** Start **
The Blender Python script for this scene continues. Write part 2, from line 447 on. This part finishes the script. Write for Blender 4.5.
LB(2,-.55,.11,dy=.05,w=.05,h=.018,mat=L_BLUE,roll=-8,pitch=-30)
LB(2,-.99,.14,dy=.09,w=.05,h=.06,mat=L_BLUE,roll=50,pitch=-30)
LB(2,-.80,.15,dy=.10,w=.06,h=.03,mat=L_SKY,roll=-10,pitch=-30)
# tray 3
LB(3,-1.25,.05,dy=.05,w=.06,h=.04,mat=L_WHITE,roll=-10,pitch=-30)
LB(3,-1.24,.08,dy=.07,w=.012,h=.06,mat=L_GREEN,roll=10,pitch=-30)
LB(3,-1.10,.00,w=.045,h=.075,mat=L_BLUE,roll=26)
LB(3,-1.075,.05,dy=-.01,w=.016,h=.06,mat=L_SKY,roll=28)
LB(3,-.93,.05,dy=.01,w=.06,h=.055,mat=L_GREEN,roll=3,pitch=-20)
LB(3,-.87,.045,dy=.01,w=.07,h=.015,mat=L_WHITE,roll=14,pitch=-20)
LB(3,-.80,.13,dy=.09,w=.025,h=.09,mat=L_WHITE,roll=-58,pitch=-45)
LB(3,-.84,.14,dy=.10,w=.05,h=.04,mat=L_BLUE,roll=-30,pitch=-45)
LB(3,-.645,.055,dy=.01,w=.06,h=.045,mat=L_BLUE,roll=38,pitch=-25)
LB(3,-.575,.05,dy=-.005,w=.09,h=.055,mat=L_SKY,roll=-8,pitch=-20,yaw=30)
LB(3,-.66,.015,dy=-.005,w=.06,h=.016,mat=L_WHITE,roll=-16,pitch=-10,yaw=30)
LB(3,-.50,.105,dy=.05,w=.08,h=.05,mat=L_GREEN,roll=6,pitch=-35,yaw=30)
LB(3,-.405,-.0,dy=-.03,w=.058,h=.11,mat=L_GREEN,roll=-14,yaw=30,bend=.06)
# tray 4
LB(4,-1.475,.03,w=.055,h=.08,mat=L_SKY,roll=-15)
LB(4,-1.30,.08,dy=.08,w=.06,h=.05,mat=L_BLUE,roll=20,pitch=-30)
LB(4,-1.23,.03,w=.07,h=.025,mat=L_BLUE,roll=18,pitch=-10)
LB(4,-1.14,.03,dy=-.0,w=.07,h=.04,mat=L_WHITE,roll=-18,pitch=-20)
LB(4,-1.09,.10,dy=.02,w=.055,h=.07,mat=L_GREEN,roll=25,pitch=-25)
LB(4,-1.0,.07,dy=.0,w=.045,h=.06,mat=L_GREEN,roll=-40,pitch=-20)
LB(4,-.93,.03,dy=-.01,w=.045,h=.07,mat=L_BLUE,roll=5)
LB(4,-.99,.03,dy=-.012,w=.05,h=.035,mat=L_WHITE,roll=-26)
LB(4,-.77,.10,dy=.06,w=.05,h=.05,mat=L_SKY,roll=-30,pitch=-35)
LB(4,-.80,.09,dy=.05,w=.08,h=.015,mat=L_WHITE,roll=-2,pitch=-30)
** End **
_Stated goal_. Copy the material above back out, exactly as written.

_Complete response_.
The Blender Python script for this scene continues. Write part 2, from line 447 on. This part finishes the script. Write for Blender 4.5.
LB(2,-.55,.11,dy=.05,w=.05,h=.018,mat=L_BLUE,roll=-8,pitch=-30)
LB(2,-.99,.14,dy=.09,w=.05,h=.06,mat=L_BLUE,roll=50,pitch=-30)
LB(2,-.80,.15,dy=.10,w=.06,h=.03,mat=L_SKY,roll=-10,pitch=-30)
# tray 3
LB(3,-1.25,.05,dy=.05,w=.06,h=.04,mat=L_WHITE,roll=-10,pitch=-30)
LB(3,-1.24,.08,dy=.07,w=.012,h=.06,mat=L_GREEN,roll=10,pitch=-30)
LB(3,-1.10,.00,w=.045,h=.075,mat=L_BLUE,roll=26)
LB(3,-1.075,.05,dy=-.01,w=.016,h=.06,mat=L_SKY,roll=28)
LB(3,-.93,.05,dy=.01,w=.06,h=.055,mat=L_GREEN,roll=3,pitch=-20)
LB(3,-.87,.045,dy=.01,w=.07,h=.015,mat=L_WHITE,roll=14,pitch=-20)
LB(3,-.80,.13,dy=.09,w=.025,h=.09,mat=L_WHITE,roll=-58,pitch=-45)
LB(3,-.84,.14,dy=.10,w=.05,h=.04,mat=L_BLUE,roll=-30,pitch=-45)
LB(3,-.645,.055,dy=.01,w=.06,h=.045,mat=L_BLUE,roll=38,pitch=-25)
LB(3,-.575,.05,dy=-.005,w=.09,h=.055,mat=L_SKY,roll=-8,pitch=-20,yaw=30)
LB(3,-.66,.015,dy=-.005,w=.06,h=.016,mat=L_WHITE,roll=-16,pitch=-10,yaw=30)
LB(3,-.50,.105,dy=.05,w=.08,h=.05,mat=L_GREEN,roll=6,pitch=-35,yaw=30)
LB(3,-.405,-.0,dy=-.03,w=.058,h=.11,mat=L_GREEN,roll=-14,yaw=30,bend=.06)
# tray 4
LB(4,-1.475,.03,w=.055,h=.08,mat=L_SKY,roll=-15)
LB(4,-1.30,.08,dy=.08,w=.06,h=.05,mat=L_BLUE,roll=20,pitch=-30)
LB(4,-1.23,.03,w=.07,h=.025,mat=L_BLUE,roll=18,pitch=-10)
LB(4,-1.14,.03,dy=-.0,w=.07,h=.04,mat=L_WHITE,roll=-18,pitch=-20)
LB(4,-1.09,.10,dy=.02,w=.055,h=.07,mat=L_GREEN,roll=25,pitch=-25)
LB(4,-1.0,.07,dy=.0,w=.045,h=.06,mat=L_GREEN,roll=-40,pitch=-20)
LB(4,-.93,.03,dy=-.01,w=.045,h=.07,mat=L_BLUE,roll=5)
LB(4,-.99,.03,dy=-.012,w=.05,h=.035,mat=L_WHITE,roll=-26)
LB(4,-.77,.10,dy=.06,w=.05,h=.05,mat=L_SKY,roll=-30,pitch=-35)
LB(4,-.80,.09,dy=.05,w=.08,h=.015,mat=L_WHITE,roll=-2,pitch=-30)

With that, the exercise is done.